Provided data
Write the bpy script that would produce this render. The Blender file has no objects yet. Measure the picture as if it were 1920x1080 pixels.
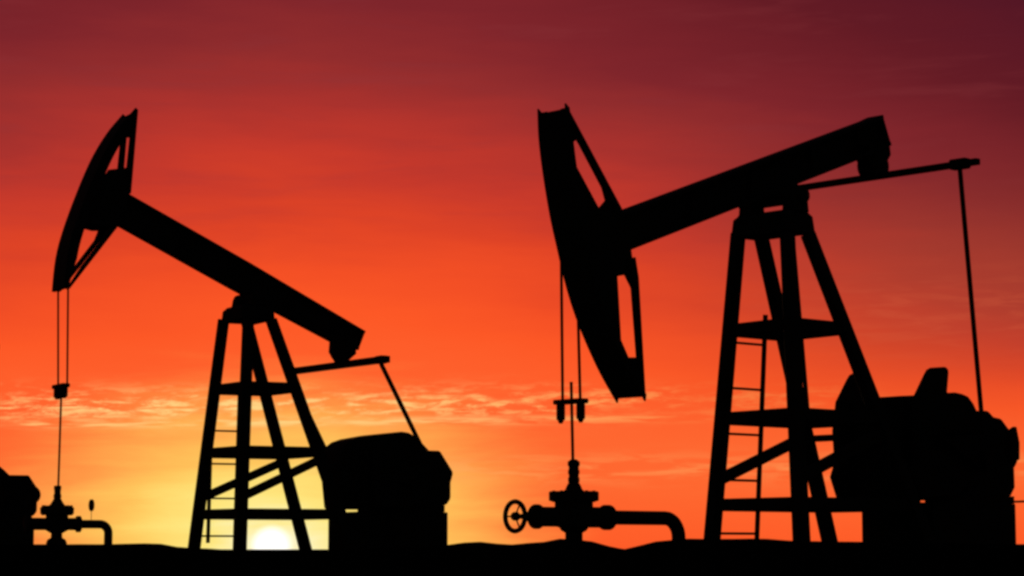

* * *

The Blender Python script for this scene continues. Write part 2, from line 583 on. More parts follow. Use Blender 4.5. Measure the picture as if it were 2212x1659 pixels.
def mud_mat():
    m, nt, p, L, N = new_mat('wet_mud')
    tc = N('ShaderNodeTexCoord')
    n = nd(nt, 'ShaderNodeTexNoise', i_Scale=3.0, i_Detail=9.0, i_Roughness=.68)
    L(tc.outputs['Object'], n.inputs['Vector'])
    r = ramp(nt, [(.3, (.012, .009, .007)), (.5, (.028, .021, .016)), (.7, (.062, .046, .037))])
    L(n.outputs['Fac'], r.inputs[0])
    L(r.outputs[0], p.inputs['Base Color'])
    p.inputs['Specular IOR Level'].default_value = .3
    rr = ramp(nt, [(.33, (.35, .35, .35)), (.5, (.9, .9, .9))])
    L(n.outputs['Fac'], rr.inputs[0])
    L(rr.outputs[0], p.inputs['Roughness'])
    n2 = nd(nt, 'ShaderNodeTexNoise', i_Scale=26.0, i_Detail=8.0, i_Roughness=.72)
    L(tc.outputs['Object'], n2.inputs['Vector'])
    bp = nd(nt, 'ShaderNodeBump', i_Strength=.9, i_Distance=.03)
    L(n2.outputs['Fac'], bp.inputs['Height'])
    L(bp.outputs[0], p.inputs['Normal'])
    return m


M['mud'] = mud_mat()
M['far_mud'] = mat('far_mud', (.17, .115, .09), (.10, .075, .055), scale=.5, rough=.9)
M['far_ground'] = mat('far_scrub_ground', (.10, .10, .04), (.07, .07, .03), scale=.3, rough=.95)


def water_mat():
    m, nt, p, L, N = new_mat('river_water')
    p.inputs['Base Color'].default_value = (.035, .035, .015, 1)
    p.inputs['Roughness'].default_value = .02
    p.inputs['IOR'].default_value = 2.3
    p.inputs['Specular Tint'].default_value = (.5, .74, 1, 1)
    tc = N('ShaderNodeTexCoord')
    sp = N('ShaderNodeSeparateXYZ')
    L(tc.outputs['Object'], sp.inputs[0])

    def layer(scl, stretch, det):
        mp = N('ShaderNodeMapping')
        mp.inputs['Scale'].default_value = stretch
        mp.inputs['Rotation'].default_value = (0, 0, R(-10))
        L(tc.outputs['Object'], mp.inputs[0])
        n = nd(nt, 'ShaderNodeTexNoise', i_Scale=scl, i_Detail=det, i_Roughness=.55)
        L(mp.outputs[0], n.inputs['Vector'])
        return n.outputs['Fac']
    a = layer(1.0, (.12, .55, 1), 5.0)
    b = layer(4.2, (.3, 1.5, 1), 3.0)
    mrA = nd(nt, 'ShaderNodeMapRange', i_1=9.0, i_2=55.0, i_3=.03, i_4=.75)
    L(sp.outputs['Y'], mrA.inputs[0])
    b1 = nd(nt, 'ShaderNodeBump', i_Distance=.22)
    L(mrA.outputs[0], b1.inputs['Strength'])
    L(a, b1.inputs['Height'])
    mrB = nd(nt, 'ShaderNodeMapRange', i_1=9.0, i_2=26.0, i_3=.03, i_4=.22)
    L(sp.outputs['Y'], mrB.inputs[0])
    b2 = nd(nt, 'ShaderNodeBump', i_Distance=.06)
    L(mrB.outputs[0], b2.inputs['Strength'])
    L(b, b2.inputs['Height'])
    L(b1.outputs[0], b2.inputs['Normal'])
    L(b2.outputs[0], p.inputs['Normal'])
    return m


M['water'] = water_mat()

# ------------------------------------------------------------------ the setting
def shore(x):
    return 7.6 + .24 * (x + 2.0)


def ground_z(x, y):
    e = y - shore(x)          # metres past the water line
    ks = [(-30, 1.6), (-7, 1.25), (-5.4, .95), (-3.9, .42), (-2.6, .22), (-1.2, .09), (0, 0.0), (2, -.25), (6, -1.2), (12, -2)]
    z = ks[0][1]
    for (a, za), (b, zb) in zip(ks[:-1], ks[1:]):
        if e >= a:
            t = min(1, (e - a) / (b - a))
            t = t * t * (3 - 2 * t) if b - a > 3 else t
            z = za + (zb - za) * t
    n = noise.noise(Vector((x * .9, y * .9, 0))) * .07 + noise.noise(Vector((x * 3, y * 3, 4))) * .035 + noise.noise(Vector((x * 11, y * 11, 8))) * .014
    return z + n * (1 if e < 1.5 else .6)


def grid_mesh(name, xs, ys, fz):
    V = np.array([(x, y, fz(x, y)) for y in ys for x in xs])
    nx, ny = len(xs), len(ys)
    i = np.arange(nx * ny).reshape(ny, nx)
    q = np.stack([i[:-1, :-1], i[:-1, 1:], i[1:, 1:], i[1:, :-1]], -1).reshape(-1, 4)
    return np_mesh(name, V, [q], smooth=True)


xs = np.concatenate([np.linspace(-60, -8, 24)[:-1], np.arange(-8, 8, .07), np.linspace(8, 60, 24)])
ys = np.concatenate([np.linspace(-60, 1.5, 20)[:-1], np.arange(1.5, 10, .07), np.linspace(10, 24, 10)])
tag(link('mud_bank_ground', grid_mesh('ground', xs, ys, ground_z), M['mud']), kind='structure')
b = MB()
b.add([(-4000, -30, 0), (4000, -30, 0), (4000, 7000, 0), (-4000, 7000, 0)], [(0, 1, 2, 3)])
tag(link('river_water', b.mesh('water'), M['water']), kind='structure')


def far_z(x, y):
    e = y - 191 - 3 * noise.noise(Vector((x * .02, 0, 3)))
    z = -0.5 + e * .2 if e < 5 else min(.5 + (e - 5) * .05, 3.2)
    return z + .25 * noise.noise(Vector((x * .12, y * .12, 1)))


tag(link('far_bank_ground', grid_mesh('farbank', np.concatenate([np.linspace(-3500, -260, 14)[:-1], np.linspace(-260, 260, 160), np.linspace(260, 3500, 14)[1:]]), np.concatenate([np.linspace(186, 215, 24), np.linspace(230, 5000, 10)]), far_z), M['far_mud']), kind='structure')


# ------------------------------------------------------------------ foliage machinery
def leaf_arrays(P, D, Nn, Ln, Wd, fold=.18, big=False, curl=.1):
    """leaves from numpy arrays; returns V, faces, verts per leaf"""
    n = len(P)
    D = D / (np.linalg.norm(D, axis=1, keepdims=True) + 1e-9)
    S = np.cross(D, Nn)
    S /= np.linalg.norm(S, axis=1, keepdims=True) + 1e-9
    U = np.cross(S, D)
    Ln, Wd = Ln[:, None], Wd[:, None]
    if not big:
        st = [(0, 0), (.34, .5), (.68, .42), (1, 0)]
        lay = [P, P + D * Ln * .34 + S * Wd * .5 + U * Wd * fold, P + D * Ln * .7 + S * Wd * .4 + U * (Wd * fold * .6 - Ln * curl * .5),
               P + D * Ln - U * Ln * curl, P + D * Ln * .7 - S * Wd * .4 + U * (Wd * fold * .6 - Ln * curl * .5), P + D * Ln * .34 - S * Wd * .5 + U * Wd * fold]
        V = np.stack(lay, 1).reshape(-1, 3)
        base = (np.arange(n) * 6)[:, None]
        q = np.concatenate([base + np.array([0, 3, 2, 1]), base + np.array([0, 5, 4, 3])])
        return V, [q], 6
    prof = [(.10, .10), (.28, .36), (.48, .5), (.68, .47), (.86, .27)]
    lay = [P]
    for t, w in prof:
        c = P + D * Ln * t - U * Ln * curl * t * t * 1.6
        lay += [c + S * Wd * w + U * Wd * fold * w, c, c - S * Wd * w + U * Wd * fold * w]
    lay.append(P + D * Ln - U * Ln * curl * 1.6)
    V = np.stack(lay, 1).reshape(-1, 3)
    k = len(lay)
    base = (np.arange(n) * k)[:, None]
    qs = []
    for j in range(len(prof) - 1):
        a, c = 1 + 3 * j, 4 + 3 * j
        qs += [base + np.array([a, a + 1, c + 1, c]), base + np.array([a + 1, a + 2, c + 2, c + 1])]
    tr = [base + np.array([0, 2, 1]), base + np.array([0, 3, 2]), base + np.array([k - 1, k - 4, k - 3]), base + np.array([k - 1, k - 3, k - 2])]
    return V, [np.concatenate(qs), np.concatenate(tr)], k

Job
Look through the data and show every line containing "Blender".

Correct response
Write the bpy script that would produce this render. The Blender file has no objects yet. Measure the picture as if it were 1920x1080 pixels.
The Blender Python script for this scene continues. Write part 2, from line 583 on. More parts follow. Use Blender 4.5. Measure the picture as if it were 2212x1659 pixels.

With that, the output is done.